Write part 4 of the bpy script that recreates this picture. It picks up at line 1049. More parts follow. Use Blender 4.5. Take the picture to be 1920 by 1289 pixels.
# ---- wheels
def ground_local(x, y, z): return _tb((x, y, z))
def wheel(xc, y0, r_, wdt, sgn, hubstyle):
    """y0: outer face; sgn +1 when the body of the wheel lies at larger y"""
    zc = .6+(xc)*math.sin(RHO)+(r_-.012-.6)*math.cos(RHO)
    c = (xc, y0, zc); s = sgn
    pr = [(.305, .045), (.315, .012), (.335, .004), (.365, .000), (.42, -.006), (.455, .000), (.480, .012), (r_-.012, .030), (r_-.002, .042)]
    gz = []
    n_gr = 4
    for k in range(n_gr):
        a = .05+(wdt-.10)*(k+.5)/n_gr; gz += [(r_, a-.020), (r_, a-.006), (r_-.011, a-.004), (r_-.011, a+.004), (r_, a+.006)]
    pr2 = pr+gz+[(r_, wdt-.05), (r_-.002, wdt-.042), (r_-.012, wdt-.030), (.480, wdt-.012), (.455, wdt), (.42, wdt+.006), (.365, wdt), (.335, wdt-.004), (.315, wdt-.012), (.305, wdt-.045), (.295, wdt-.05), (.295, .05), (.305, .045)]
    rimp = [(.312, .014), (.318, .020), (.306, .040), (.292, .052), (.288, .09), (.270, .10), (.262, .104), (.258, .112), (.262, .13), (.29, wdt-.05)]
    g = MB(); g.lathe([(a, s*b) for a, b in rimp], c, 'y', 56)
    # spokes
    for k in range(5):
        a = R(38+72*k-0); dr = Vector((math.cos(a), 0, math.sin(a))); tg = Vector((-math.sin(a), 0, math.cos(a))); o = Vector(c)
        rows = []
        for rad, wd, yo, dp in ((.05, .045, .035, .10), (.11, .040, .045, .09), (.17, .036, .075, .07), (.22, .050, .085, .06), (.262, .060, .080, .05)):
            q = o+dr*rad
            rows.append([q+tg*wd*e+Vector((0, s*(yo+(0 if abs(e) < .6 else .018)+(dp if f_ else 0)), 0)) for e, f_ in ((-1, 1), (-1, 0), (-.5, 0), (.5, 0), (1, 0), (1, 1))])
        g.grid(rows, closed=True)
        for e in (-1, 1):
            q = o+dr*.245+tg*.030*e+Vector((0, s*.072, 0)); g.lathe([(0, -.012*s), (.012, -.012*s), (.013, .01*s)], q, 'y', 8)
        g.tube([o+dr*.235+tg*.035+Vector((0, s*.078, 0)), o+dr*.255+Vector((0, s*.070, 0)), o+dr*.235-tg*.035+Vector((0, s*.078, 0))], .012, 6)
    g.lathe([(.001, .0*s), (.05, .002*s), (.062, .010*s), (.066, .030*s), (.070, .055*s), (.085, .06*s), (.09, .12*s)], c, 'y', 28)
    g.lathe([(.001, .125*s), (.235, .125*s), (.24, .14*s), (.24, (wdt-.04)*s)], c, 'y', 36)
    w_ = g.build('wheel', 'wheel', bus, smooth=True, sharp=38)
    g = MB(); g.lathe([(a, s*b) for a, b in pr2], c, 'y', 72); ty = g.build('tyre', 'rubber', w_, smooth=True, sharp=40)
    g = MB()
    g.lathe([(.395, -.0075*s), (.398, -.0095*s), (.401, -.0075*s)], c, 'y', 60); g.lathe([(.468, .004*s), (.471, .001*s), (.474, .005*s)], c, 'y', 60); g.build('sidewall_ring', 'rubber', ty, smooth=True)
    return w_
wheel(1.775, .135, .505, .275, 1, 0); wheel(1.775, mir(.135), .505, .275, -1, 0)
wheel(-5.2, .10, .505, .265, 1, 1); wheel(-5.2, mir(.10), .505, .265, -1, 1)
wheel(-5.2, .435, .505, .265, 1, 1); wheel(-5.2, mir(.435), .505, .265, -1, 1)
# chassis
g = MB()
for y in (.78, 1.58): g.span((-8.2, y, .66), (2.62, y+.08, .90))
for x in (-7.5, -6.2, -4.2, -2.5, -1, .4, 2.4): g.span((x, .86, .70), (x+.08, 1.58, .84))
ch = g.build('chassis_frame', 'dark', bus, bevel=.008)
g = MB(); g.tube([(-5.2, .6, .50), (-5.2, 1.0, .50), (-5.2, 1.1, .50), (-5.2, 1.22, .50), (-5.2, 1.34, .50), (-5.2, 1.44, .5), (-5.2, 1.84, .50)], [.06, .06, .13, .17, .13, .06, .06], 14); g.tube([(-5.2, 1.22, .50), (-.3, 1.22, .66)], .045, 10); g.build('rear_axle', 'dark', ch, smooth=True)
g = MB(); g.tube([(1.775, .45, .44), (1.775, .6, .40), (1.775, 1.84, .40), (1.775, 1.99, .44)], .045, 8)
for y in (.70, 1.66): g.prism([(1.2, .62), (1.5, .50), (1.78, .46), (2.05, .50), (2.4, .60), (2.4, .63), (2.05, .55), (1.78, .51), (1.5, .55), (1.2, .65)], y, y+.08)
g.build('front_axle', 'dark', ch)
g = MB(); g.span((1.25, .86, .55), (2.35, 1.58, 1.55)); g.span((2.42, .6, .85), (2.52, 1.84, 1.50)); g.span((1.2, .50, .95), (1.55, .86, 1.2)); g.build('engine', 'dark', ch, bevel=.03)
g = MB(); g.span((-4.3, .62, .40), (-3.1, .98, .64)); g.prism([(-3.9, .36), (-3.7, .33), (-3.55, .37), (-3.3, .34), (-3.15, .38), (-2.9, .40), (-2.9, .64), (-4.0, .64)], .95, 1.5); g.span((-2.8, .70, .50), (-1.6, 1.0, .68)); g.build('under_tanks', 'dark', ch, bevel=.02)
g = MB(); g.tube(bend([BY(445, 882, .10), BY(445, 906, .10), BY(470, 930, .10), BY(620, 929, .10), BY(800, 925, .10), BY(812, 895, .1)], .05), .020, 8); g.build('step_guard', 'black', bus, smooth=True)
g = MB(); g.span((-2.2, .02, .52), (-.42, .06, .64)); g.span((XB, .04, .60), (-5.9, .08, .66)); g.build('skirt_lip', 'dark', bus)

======

▶ [PROBLEM STATEMENT] Repeat the listing in full, keeping every line exactly as it is.

▶ [SOLVED EXERCISE]
Write part 4 of the bpy script that recreates this picture. It picks up at line 1049. More parts follow. Use Blender 4.5. Take the picture to be 1920 by 1289 pixels.
# ---- wheels
def ground_local(x, y, z): return _tb((x, y, z))
def wheel(xc, y0, r_, wdt, sgn, hubstyle):
    """y0: outer face; sgn +1 when the body of the wheel lies at larger y"""
    zc = .6+(xc)*math.sin(RHO)+(r_-.012-.6)*math.cos(RHO)
    c = (xc, y0, zc); s = sgn
    pr = [(.305, .045), (.315, .012), (.335, .004), (.365, .000), (.42, -.006), (.455, .000), (.480, .012), (r_-.012, .030), (r_-.002, .042)]
    gz = []
    n_gr = 4
    for k in range(n_gr):
        a = .05+(wdt-.10)*(k+.5)/n_gr; gz += [(r_, a-.020), (r_, a-.006), (r_-.011, a-.004), (r_-.011, a+.004), (r_, a+.006)]
    pr2 = pr+gz+[(r_, wdt-.05), (r_-.002, wdt-.042), (r_-.012, wdt-.030), (.480, wdt-.012), (.455, wdt), (.42, wdt+.006), (.365, wdt), (.335, wdt-.004), (.315, wdt-.012), (.305, wdt-.045), (.295, wdt-.05), (.295, .05), (.305, .045)]
    rimp = [(.312, .014), (.318, .020), (.306, .040), (.292, .052), (.288, .09), (.270, .10), (.262, .104), (.258, .112), (.262, .13), (.29, wdt-.05)]
    g = MB(); g.lathe([(a, s*b) for a, b in rimp], c, 'y', 56)
    # spokes
    for k in range(5):
        a = R(38+72*k-0); dr = Vector((math.cos(a), 0, math.sin(a))); tg = Vector((-math.sin(a), 0, math.cos(a))); o = Vector(c)
        rows = []
        for rad, wd, yo, dp in ((.05, .045, .035, .10), (.11, .040, .045, .09), (.17, .036, .075, .07), (.22, .050, .085, .06), (.262, .060, .080, .05)):
            q = o+dr*rad
            rows.append([q+tg*wd*e+Vector((0, s*(yo+(0 if abs(e) < .6 else .018)+(dp if f_ else 0)), 0)) for e, f_ in ((-1, 1), (-1, 0), (-.5, 0), (.5, 0), (1, 0), (1, 1))])
        g.grid(rows, closed=True)
        for e in (-1, 1):
            q = o+dr*.245+tg*.030*e+Vector((0, s*.072, 0)); g.lathe([(0, -.012*s), (.012, -.012*s), (.013, .01*s)], q, 'y', 8)
        g.tube([o+dr*.235+tg*.035+Vector((0, s*.078, 0)), o+dr*.255+Vector((0, s*.070, 0)), o+dr*.235-tg*.035+Vector((0, s*.078, 0))], .012, 6)
    g.lathe([(.001, .0*s), (.05, .002*s), (.062, .010*s), (.066, .030*s), (.070, .055*s), (.085, .06*s), (.09, .12*s)], c, 'y', 28)
    g.lathe([(.001, .125*s), (.235, .125*s), (.24, .14*s), (.24, (wdt-.04)*s)], c, 'y', 36)
    w_ = g.build('wheel', 'wheel', bus, smooth=True, sharp=38)
    g = MB(); g.lathe([(a, s*b) for a, b in pr2], c, 'y', 72); ty = g.build('tyre', 'rubber', w_, smooth=True, sharp=40)
    g = MB()
    g.lathe([(.395, -.0075*s), (.398, -.0095*s), (.401, -.0075*s)], c, 'y', 60); g.lathe([(.468, .004*s), (.471, .001*s), (.474, .005*s)], c, 'y', 60); g.build('sidewall_ring', 'rubber', ty, smooth=True)
    return w_
wheel(1.775, .135, .505, .275, 1, 0); wheel(1.775, mir(.135), .505, .275, -1, 0)
wheel(-5.2, .10, .505, .265, 1, 1); wheel(-5.2, mir(.10), .505, .265, -1, 1)
wheel(-5.2, .435, .505, .265, 1, 1); wheel(-5.2, mir(.435), .505, .265, -1, 1)
# chassis
g = MB()
for y in (.78, 1.58): g.span((-8.2, y, .66), (2.62, y+.08, .90))
for x in (-7.5, -6.2, -4.2, -2.5, -1, .4, 2.4): g.span((x, .86, .70), (x+.08, 1.58, .84))
ch = g.build('chassis_frame', 'dark', bus, bevel=.008)
g = MB(); g.tube([(-5.2, .6, .50), (-5.2, 1.0, .50), (-5.2, 1.1, .50), (-5.2, 1.22, .50), (-5.2, 1.34, .50), (-5.2, 1.44, .5), (-5.2, 1.84, .50)], [.06, .06, .13, .17, .13, .06, .06], 14); g.tube([(-5.2, 1.22, .50), (-.3, 1.22, .66)], .045, 10); g.build('rear_axle', 'dark', ch, smooth=True)
g = MB(); g.tube([(1.775, .45, .44), (1.775, .6, .40), (1.775, 1.84, .40), (1.775, 1.99, .44)], .045, 8)
for y in (.70, 1.66): g.prism([(1.2, .62), (1.5, .50), (1.78, .46), (2.05, .50), (2.4, .60), (2.4, .63), (2.05, .55), (1.78, .51), (1.5, .55), (1.2, .65)], y, y+.08)
g.build('front_axle', 'dark', ch)
g = MB(); g.span((1.25, .86, .55), (2.35, 1.58, 1.55)); g.span((2.42, .6, .85), (2.52, 1.84, 1.50)); g.span((1.2, .50, .95), (1.55, .86, 1.2)); g.build('engine', 'dark', ch, bevel=.03)
g = MB(); g.span((-4.3, .62, .40), (-3.1, .98, .64)); g.prism([(-3.9, .36), (-3.7, .33), (-3.55, .37), (-3.3, .34), (-3.15, .38), (-2.9, .40), (-2.9, .64), (-4.0, .64)], .95, 1.5); g.span((-2.8, .70, .50), (-1.6, 1.0, .68)); g.build('under_tanks', 'dark', ch, bevel=.02)
g = MB(); g.tube(bend([BY(445, 882, .10), BY(445, 906, .10), BY(470, 930, .10), BY(620, 929, .10), BY(800, 925, .10), BY(812, 895, .1)], .05), .020, 8); g.build('step_guard', 'black', bus, smooth=True)
g = MB(); g.span((-2.2, .02, .52), (-.42, .06, .64)); g.span((XB, .04, .60), (-5.9, .08, .66)); g.build('skirt_lip', 'dark', bus)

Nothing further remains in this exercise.